Economics A Level

Economics tries to answer many everyday questions: Why do you have to pay tuition fees for university? Why did Apple launch their own music streaming service? Why do footballers earn more then firefighters? Will the Conservative government's benefit reforms succeed in getting people back to work? Why is Singapore more economically developed than Nigeria?

Basic economic concepts can be used to analyse a wide range of issues and it is vital that the student has an interest in current UK and world economic issues.

Economics complements most subjects such as Mathematics, Languages, Geography, Politics and History.  It would suit students who are more comfortable with a theory-based, analytical subject.
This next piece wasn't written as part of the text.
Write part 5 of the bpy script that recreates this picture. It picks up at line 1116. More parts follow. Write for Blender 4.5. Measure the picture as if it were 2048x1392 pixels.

It is vital that the student has an interest in current UK and world economic issues. Economics enhances:

  • Numeracy - understanding economics requires a reasonable level of numeracy to interpret data and graphs
  • Analytical skills - a good economist will analyse economic data, interpret graphs and tables, identify trends and explain these using economic theory
  • Communication - good economists will be able to think logically and to write good quality English
  • Independent research - the ability to discuss and give opinions on current UK and international news stories.

Course Content and Assessments

  • In Theme 1, you will learn about how markets work and what happens when they do not work so well
  • In Theme 2, you will learn about how the economy works in booms and recessions
  • In Theme 3, you will learn how businesses compete and set prices, how the job market works and how competition can be encouraged
  • In Theme 4, you will learn about globalisation and international trade, how economies develop, financial markets and the public finances.

Looking Further Ahead

Economics provides an invaluable insight into how the mechanics of the UK and other economies operate.  Most areas of finance, accountancy, general management and consultancy require the study of Economics at some point. Work as an economist for the Government, Bank of England or investment banks are other possible career opportunities.

Universities tend to expect students applying to read Economics to have an A level or equivalent qualification in Mathematics.